Abstract

Dune fields are composed of differently scaled of dunes and can reflect the external environmental conditions in both eolian and subaqueous environments. However, little is known about the interplay between dune fields when they meet together. Based on recent field observations, we identified new dune fields that encountered with other dunes migrating oppositely under a bidirectional flow system on the tidal shelf in the northwestern South China Sea. The dune fields, whose front boundary was outlined by the reversal of dune asymmetry, encountered each other end-by-end or side-by-side. Six encounter patterns were identified through the relative relation between dunes over the field boundary, which was associated with the net sand transport strength and sand supply. Under the control of the residual sand transport regime, dunes became steeper and more symmetrical towards the dune-field boundary and migrated gradually slower to the minimum. The regional net bedload transport determined the convergent migration of dunes in the encountering fields and shaped the linear, symmetrical, and steep shapes of dunes over the field boundary. The field boundary was shifting from 2014 to 2016, and most dunes close to the field frontier moved to their stoss side, thereby weakening the asymmetry extent or reversing the asymmetry.

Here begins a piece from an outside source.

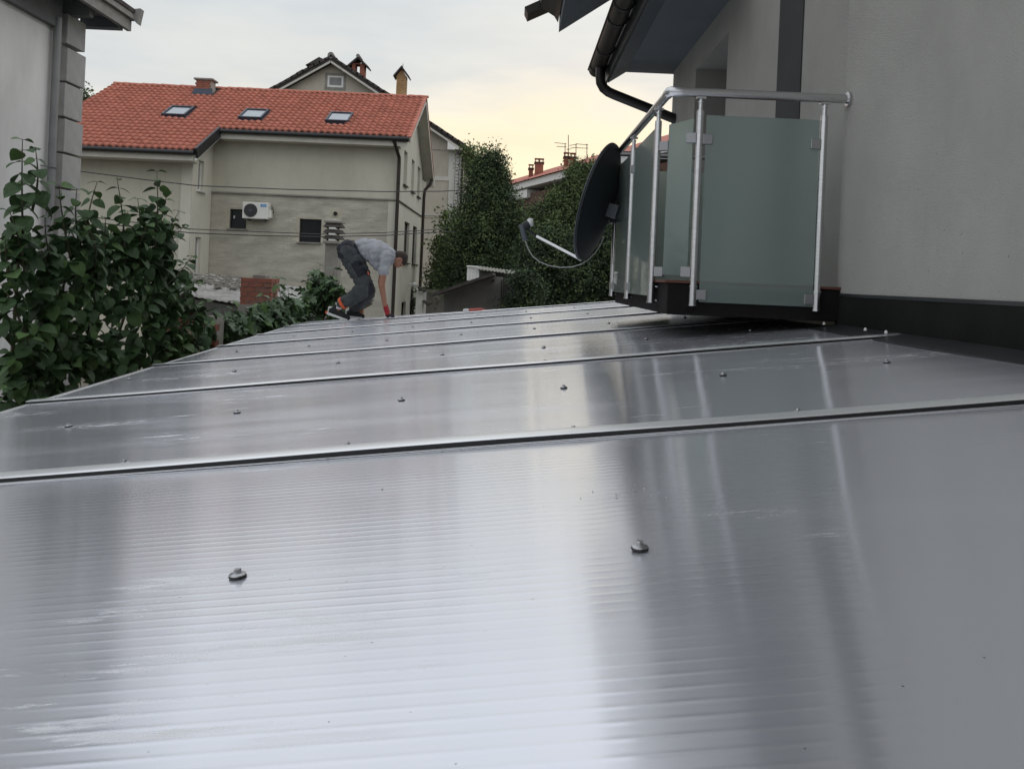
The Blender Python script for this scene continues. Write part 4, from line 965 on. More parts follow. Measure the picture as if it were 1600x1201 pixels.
clump_tree('fir_tip', 'thin treetop sprigs between the brown eave and the evergreen tree', [(733, 240, 7, 9, 1), (738, 262, 8, 16, 1.2), (755, 236, 4, 10, .4)], 30, [M['leafT2'], M['leafT4']], 1800, .10, tr_(735, 30, 7.2), seed=8)

clump_tree('ivy_clump', 'dark ivy clump creeping over the right side of the grey cement shed', [(832, 458, 18, 28, 1), (812, 476, 22, 12, .6), (815, 436, 14, 8, .4)], 17.6, [M['leafT3'], M['leafT'], M['leafT2']], 5000, .07, [(at(830, 480, 17.7).x, 17.7, 0), (at(830, 480, 17.7).x, 17.7, 2), (at(830, 460, 17.7).x, 17.7, 2.8)], 'ivy', seed=12)
# ================================================================== shed beyond the roof
sh = thing('cement_shed', (-.9, 18.4, 0), 'grey cement shed with sloping roof edge behind the canopy roof', 'shed')
p = [at(694, 458, 18), at(771, 432, 18), at(785, 433, 18)]
mb = MB(); mb.prism([(p[0].x, 18, 0), (p[2].x, 18, 0), p[2], p[1], p[0]], (0, 2.5, 0)); mb.build('wall', M['shed'], sh)
d = (p[1] - p[0]).normalized(); nn = Vector((0, -1, 0)).cross(d); nn = nn if nn.z > 0 else -nn
MB().obox((p[0] + p[1]) / 2 + nn * .035 - d * .08, d, (0, 1, 0), nn, ((p[1] - p[0]).length / 2 + .12, 1.5, .03)).build('roof', M['tiledark'], sh)
q0, q1 = at(786, 436, 18.3), at(832, 440, 18.3)
MB().box((q0.x, 18.3, 0), (q1.x, 18.45, q0.z)).build('side_wall', M['sheddark'], sh)
MB().tube([at(771, 438, 17.98) + Vector((0, -.03, 0)), at(771, 438, 17.98) + Vector((0, .04, 0))], .028, 10).build('vent_hole', M['dark'], sh)
MB().tube([at(784, 437, 17.95), at(784, 487, 17.95)], .02, 6).build('wall_cable', M['wire'], sh)
cr = thing('corrugated_lean_to', at(760, 422, 19), 'rusty corrugated roof edge over white boards behind the grey shed', 'roof')
a, b = at(747, 421, 19), at(806, 429, 19); mb = MB(); n = 44; vs = []
for k in range(2):
    for i in range(n + 1):
        f = i / n; pz = a.lerp(b, f); vs.append(pz + Vector((0, k * 1.2, k * .08 + .012 * math.sin(i * 1.57))))
m = n + 1; mb.add(vs, [(i, i + 1, m + i + 1, m + i) for i in range(n)]); o = mb.build('roof_sheet', M['conc'], cr); s_ = o.modifiers.new('s', 'SOLIDIFY'); s_.thickness = .015
bdm = MB(); bdm.box((-.035, -.012, -.17), (.035, .012, .17)); bdme = bdm.mesh('board', M['white'])
for k in range(4): c = at(732 + k * 4.8, 427, 19.1); inst('board', bdme, cr, c)
MB().tube([at(729, 416, 19.05), at(747, 417, 19.05)], .018, 6).build('rail', M['white'], cr)
MB().box((at(747, 440, 19.3).x, 19.3, 0), (at(806, 440, 19.3).x, 19.5, at(760, 425, 19.3).z)).build('wall', M['shed'], cr)
# little outbuilding by the second downpipe
ob = thing('outbuilding', at(658, 470, 27), 'tiny white outbuilding with dark tiled eaves by the far downpipe', 'outbuilding')
a, b = at(655, 456, 27), at(662, 495, 27); MB().box((a.x - .1, 27, 0), (b.x - .05, 28, a.z)).build('wall', M['white'], ob)
for (x_, y_) in ((657, 452), (664, 473)):
    c = at(x_, y_, 27); MB().obox(c + Vector((.05, 0, 0)), Vector((.85, 0, -.5)).normalized(), (0, 1, 0), Vector((.5, 0, .85)).normalized(), (.13, .3, .03)).build('roof', M['tiledark'], ob)
gw = thing('garden_wall', at(690, 470, 26), 'low grey garden wall between the pale house and the cement shed', 'wall')
a = at(665, 452, 29.4); MB().box((a.x - .1, 29.4, 0), (at(712, 455, 29.4).x, 29.6, a.z)).build('wall', M['conc'], gw)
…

The field boundary shifts reflected location inconsistency between the long-term accumulative transport balance (symmetrical shape) and the recent transport balance (non-migration) on dunes near field boundary which was ascribed to the modulation of residual sand transports associated with the systematic changes in the regional flow conditions. These results suggest that the behavior of dunes near the field boundary can sensitively reflect the field-field interplay and reveal the relevant minor environmental changes, thus providing new insights into the surface processes in a bidirectional flow system of a planet with eolian or subaqueous environments.